Begitu rendah cita-cita orang yang tak beriman. Karenanya, sehebat apapun mereka, Allah menganggapnya sebagai kaum yang tidak menggunakan akal untuk menuju Allah, tidak memahami hakikat makna hidup yang sesungguhnya. Bagaimana mereka jadikan dunia sebagai tujuan akhir hidupnya, sedangkan ujung dari kehidupannya adalah kematian?. Boleh jadi ajal datang sebelum mereka sempat menikmati jerih payahnya, selain hanya sedikit saja. Tidak jarang pula, kenikmatan dunia yang nilainya rendah itu harus dibayar dengan penderitaan yang kekal di neraka. Maha Suci Allah yang berfirman:
لاَ يَغُرَّنَّكَ تَقَلُّبُ الَّذِينَ كَفَرُواْ فِي الْبِلاَدِ ﴿١٩٦﴾ مَتَاعٌ قَلِيلٌ ثُمَّ مَأْوَاهُمْ جَهَنَّمُ وَبِئْسَ الْمِهَادُ ﴿١٩٧﴾
”Janganlah sekali-kali kamu terpedaya oleh kebebasan orang-orang kafir bergerak di dalam negeri.
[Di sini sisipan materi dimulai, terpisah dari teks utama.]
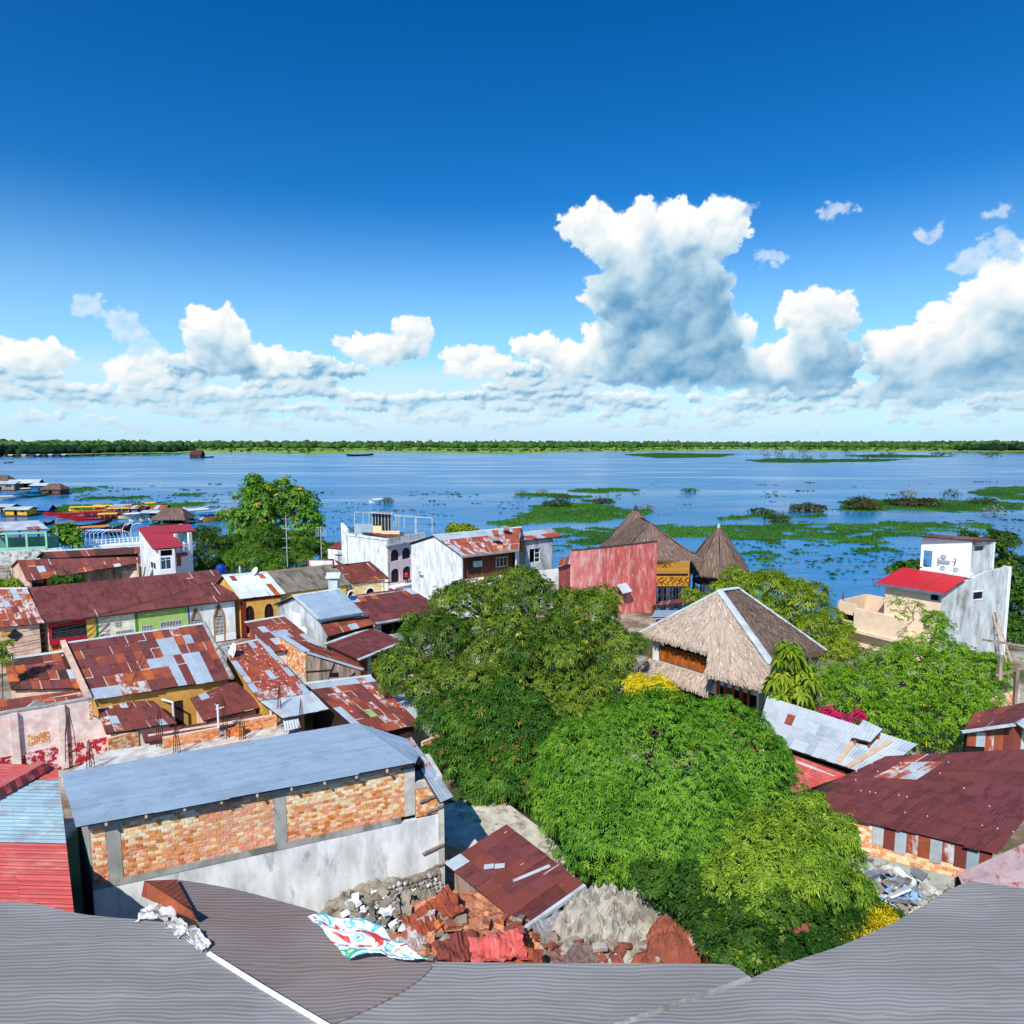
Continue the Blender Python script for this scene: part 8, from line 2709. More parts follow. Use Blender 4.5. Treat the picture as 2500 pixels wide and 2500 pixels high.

Itu hanyalah kesenangan sementara, kemudian tempat tinggal mereka ialah Jahannam; dan Jahannam itu adalah tempat yang seburuk-buruknya.” (QS. Ali Imran 196 – 197).
Mungkin umat yang meniru orang kafir hanya melihat yang enak-enaknya saja. Seakan hidup tanpa beban, bersenang-senang dan menyalurkan keinginan sesuka hati. Padahal, realitanya tidak seperti yang mereka duga. Tidak ada satupun manusia hidup tanpa pernah menghadapi masalah. Selalu dan pasti ada dua keadaan dalam hidup, sedih dan gembira, sehat dan sakit, tangis dan tawa serta kemudahan dan kesulitan. Justru orang yang beriman memiliki nilai lebih dibanding orang-orang kafir.
Firman Allah dalam surat An-Nisa ayat 104:
وَلاَ تَهِنُواْ فِي ابْتِغَاء الْقَوْمِ إِن تَكُونُواْ تَأْلَمُونَ فَإِنَّهُمْ يَأْلَمُونَ كَمَا تَأْلَمونَ وَتَرْجُونَ مِنَ اللّهِ مَا لاَ يَرْجُونَ وَكَانَ اللّهُ عَلِيماً حَكِيماً
“Janganlah kamu berhati lemah dalam mengejar mereka (musuhmu). Jika kamu menderita kesakitan, maka sesungguhnya merekapun menderita kesakitan (pula), sebagaimana kamu menderitanya, sedang kamu mengharap dari Allah apa yang tidak mereka harapkan.” (QS. An-Nisa’ 104)
Harapan inilah yang menjadi faktor menjadi ringan dari beban manusia yang beriman. Harapan untuk mendapatkan ganti yang lebih baik dalam bentuk pahala dan keridhaan Allah di akhirat kelak.
Berbeda dengan orang-orang kafir yang tidak ada alasan untuk meringankan mereka dari siksa Allah dan tidak ada pula kompensasi di akhirat atas musibah yang dideritanya. Derita dunia bagi mereka hanyalah ’pendahuluan’ dari siksa yang akan menimpa mereka di akhirat. Maka layakkah kita meniru kaum yang memiliki masa depan begitu suram seperti mereka?
Alangkah indah motto hidup Khalifah Umar bin Khathab: Kami adalah suatu kaum yang telah Allah muliakan dengan Islam, maka kami tidak mengharapkan lagi kemuliaan selain dengannya.
Saudaraku..............................!
Jangan jadikan kesenangan dunia sebagai obsesi dalam mencapai kesenangan hidup, tapi jadikanlah apa yang kita peroleh di dunia ini sebagai jembatan menuju kebahagiaan hidup di akhirat.